▸ **Your task**:
Below is the data. Give it again, complete and exact.
------------------------------------------------------------
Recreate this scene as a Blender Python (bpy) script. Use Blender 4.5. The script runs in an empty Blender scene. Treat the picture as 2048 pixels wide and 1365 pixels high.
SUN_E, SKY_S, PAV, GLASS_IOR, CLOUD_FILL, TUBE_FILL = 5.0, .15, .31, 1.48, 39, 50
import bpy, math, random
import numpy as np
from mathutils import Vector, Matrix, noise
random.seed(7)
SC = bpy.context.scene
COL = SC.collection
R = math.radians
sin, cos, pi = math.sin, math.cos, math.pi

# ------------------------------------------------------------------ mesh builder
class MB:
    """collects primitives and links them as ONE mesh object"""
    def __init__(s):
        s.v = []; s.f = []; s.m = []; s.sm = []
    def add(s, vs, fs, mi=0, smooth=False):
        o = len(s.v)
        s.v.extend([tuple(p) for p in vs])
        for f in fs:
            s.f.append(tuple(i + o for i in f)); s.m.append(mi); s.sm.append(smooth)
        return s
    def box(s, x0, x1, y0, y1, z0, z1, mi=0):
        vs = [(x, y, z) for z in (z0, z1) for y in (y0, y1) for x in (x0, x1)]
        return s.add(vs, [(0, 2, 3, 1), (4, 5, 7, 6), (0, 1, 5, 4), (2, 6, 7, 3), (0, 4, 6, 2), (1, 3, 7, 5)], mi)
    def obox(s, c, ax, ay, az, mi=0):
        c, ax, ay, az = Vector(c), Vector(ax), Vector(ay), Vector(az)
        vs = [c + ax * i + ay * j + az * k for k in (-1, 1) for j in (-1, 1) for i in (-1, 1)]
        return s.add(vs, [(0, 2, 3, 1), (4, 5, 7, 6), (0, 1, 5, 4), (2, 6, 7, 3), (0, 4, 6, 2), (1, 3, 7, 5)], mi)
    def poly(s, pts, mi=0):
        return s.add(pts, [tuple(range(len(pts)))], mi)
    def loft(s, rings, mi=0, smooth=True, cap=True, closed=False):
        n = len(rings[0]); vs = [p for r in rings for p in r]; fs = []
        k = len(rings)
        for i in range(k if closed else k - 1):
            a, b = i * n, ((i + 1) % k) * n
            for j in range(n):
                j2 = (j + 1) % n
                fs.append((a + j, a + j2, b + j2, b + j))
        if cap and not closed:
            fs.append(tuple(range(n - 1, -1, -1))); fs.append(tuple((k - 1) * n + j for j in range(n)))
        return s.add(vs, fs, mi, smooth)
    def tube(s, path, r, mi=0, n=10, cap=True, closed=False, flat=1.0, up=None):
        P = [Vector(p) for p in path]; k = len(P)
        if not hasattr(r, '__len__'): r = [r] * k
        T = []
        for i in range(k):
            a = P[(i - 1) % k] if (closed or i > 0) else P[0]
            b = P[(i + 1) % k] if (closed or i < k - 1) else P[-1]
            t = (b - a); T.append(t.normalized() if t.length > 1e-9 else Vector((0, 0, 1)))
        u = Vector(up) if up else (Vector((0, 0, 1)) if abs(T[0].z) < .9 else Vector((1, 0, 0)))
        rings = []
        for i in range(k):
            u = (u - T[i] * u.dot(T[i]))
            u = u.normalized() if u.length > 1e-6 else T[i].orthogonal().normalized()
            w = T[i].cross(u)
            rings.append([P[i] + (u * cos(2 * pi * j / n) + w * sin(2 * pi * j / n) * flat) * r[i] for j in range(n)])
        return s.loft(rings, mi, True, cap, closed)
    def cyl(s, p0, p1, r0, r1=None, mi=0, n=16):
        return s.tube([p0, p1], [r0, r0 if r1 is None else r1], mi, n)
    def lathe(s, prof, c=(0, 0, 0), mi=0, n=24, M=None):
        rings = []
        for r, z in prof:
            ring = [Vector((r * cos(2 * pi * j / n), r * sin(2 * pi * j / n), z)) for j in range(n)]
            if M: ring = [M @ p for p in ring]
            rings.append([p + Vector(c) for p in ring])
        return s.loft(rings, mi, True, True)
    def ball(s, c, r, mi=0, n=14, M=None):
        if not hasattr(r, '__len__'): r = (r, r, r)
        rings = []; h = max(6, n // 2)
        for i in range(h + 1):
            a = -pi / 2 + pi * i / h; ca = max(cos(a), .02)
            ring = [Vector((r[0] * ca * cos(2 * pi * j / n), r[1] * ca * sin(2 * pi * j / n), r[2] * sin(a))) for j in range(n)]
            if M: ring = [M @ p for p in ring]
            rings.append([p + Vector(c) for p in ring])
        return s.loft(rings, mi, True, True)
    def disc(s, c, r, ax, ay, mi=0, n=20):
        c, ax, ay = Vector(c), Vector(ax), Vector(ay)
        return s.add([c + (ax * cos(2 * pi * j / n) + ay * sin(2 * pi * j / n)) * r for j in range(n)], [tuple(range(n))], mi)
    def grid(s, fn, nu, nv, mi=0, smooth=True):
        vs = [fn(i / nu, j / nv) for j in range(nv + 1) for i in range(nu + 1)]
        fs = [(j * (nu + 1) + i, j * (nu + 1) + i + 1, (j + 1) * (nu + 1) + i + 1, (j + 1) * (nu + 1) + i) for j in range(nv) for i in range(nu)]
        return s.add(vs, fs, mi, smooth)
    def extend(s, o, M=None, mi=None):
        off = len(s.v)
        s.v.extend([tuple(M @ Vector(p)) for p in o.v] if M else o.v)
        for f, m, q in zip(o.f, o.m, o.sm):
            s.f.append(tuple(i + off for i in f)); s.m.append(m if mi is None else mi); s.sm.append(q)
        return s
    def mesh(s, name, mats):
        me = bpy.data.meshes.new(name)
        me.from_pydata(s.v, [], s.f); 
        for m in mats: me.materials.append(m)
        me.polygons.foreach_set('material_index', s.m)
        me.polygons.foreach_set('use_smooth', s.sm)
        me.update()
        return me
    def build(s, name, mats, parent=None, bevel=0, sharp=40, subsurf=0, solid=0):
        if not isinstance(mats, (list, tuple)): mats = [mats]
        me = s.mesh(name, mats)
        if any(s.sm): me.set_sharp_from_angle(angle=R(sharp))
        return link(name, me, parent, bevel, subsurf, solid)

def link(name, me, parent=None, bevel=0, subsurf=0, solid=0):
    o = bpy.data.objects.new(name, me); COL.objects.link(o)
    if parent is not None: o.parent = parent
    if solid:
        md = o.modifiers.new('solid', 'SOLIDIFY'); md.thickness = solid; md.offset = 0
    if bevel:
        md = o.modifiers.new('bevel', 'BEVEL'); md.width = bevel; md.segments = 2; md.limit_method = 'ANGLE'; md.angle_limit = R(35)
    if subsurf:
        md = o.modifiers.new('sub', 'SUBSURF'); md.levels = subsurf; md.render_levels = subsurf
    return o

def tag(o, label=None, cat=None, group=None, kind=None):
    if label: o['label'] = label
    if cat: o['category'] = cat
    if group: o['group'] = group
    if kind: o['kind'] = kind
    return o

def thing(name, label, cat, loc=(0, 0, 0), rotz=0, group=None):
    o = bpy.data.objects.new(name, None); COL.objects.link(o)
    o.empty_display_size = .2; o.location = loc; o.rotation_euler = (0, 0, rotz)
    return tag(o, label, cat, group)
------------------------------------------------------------
▸ **Task solution**:
Recreate this scene as a Blender Python (bpy) script. Use Blender 4.5. The script runs in an empty Blender scene. Treat the picture as 2048 pixels wide and 1365 pixels high.
SUN_E, SKY_S, PAV, GLASS_IOR, CLOUD_FILL, TUBE_FILL = 5.0, .15, .31, 1.48, 39, 50
import bpy, math, random
import numpy as np
from mathutils import Vector, Matrix, noise
random.seed(7)
SC = bpy.context.scene
COL = SC.collection
R = math.radians
sin, cos, pi = math.sin, math.cos, math.pi

# ------------------------------------------------------------------ mesh builder
class MB:
    """collects primitives and links them as ONE mesh object"""
    def __init__(s):
        s.v = []; s.f = []; s.m = []; s.sm = []
    def add(s, vs, fs, mi=0, smooth=False):
        o = len(s.v)
        s.v.extend([tuple(p) for p in vs])
        for f in fs:
            s.f.append(tuple(i + o for i in f)); s.m.append(mi); s.sm.append(smooth)
        return s
    def box(s, x0, x1, y0, y1, z0, z1, mi=0):
        vs = [(x, y, z) for z in (z0, z1) for y in (y0, y1) for x in (x0, x1)]
        return s.add(vs, [(0, 2, 3, 1), (4, 5, 7, 6), (0, 1, 5, 4), (2, 6, 7, 3), (0, 4, 6, 2), (1, 3, 7, 5)], mi)
    def obox(s, c, ax, ay, az, mi=0):
        c, ax, ay, az = Vector(c), Vector(ax), Vector(ay), Vector(az)
        vs = [c + ax * i + ay * j + az * k for k in (-1, 1) for j in (-1, 1) for i in (-1, 1)]
        return s.add(vs, [(0, 2, 3, 1), (4, 5, 7, 6), (0, 1, 5, 4), (2, 6, 7, 3), (0, 4, 6, 2), (1, 3, 7, 5)], mi)
    def poly(s, pts, mi=0):
        return s.add(pts, [tuple(range(len(pts)))], mi)
    def loft(s, rings, mi=0, smooth=True, cap=True, closed=False):
        n = len(rings[0]); vs = [p for r in rings for p in r]; fs = []
        k = len(rings)
        for i in range(k if closed else k - 1):
            a, b = i * n, ((i + 1) % k) * n
            for j in range(n):
                j2 = (j + 1) % n
                fs.append((a + j, a + j2, b + j2, b + j))
        if cap and not closed:
            fs.append(tuple(range(n - 1, -1, -1))); fs.append(tuple((k - 1) * n + j for j in range(n)))
        return s.add(vs, fs, mi, smooth)
    def tube(s, path, r, mi=0, n=10, cap=True, closed=False, flat=1.0, up=None):
        P = [Vector(p) for p in path]; k = len(P)
        if not hasattr(r, '__len__'): r = [r] * k
        T = []
        for i in range(k):
            a = P[(i - 1) % k] if (closed or i > 0) else P[0]
            b = P[(i + 1) % k] if (closed or i < k - 1) else P[-1]
            t = (b - a); T.append(t.normalized() if t.length > 1e-9 else Vector((0, 0, 1)))
        u = Vector(up) if up else (Vector((0, 0, 1)) if abs(T[0].z) < .9 else Vector((1, 0, 0)))
        rings = []
        for i in range(k):
            u = (u - T[i] * u.dot(T[i]))
            u = u.normalized() if u.length > 1e-6 else T[i].orthogonal().normalized()
            w = T[i].cross(u)
            rings.append([P[i] + (u * cos(2 * pi * j / n) + w * sin(2 * pi * j / n) * flat) * r[i] for j in range(n)])
        return s.loft(rings, mi, True, cap, closed)
    def cyl(s, p0, p1, r0, r1=None, mi=0, n=16):
        return s.tube([p0, p1], [r0, r0 if r1 is None else r1], mi, n)
    def lathe(s, prof, c=(0, 0, 0), mi=0, n=24, M=None):
        rings = []
        for r, z in prof:
            ring = [Vector((r * cos(2 * pi * j / n), r * sin(2 * pi * j / n), z)) for j in range(n)]
            if M: ring = [M @ p for p in ring]
            rings.append([p + Vector(c) for p in ring])
        return s.loft(rings, mi, True, True)
    def ball(s, c, r, mi=0, n=14, M=None):
        if not hasattr(r, '__len__'): r = (r, r, r)
        rings = []; h = max(6, n // 2)
        for i in range(h + 1):
            a = -pi / 2 + pi * i / h; ca = max(cos(a), .02)
            ring = [Vector((r[0] * ca * cos(2 * pi * j / n), r[1] * ca * sin(2 * pi * j / n), r[2] * sin(a))) for j in range(n)]
            if M: ring = [M @ p for p in ring]
            rings.append([p + Vector(c) for p in ring])
        return s.loft(rings, mi, True, True)
    def disc(s, c, r, ax, ay, mi=0, n=20):
        c, ax, ay = Vector(c), Vector(ax), Vector(ay)
        return s.add([c + (ax * cos(2 * pi * j / n) + ay * sin(2 * pi * j / n)) * r for j in range(n)], [tuple(range(n))], mi)
    def grid(s, fn, nu, nv, mi=0, smooth=True):
        vs = [fn(i / nu, j / nv) for j in range(nv + 1) for i in range(nu + 1)]
        fs = [(j * (nu + 1) + i, j * (nu + 1) + i + 1, (j + 1) * (nu + 1) + i + 1, (j + 1) * (nu + 1) + i) for j in range(nv) for i in range(nu)]
        return s.add(vs, fs, mi, smooth)
    def extend(s, o, M=None, mi=None):
        off = len(s.v)
        s.v.extend([tuple(M @ Vector(p)) for p in o.v] if M else o.v)
        for f, m, q in zip(o.f, o.m, o.sm):
            s.f.append(tuple(i + off for i in f)); s.m.append(m if mi is None else mi); s.sm.append(q)
        return s
    def mesh(s, name, mats):
        me = bpy.data.meshes.new(name)
        me.from_pydata(s.v, [], s.f); 
        for m in mats: me.materials.append(m)
        me.polygons.foreach_set('material_index', s.m)
        me.polygons.foreach_set('use_smooth', s.sm)
        me.update()
        return me
    def build(s, name, mats, parent=None, bevel=0, sharp=40, subsurf=0, solid=0):
        if not isinstance(mats, (list, tuple)): mats = [mats]
        me = s.mesh(name, mats)
        if any(s.sm): me.set_sharp_from_angle(angle=R(sharp))
        return link(name, me, parent, bevel, subsurf, solid)

def link(name, me, parent=None, bevel=0, subsurf=0, solid=0):
    o = bpy.data.objects.new(name, me); COL.objects.link(o)
    if parent is not None: o.parent = parent
    if solid:
        md = o.modifiers.new('solid', 'SOLIDIFY'); md.thickness = solid; md.offset = 0
    if bevel:
        md = o.modifiers.new('bevel', 'BEVEL'); md.width = bevel; md.segments = 2; md.limit_method = 'ANGLE'; md.angle_limit = R(35)
    if subsurf:
        md = o.modifiers.new('sub', 'SUBSURF'); md.levels = subsurf; md.render_levels = subsurf
    return o

def tag(o, label=None, cat=None, group=None, kind=None):
    if label: o['label'] = label
    if cat: o['category'] = cat
    if group: o['group'] = group
    if kind: o['kind'] = kind
    return o

def thing(name, label, cat, loc=(0, 0, 0), rotz=0, group=None):
    o = bpy.data.objects.new(name, None); COL.objects.link(o)
    o.empty_display_size = .2; o.location = loc; o.rotation_euler = (0, 0, rotz)
    return tag(o, label, cat, group)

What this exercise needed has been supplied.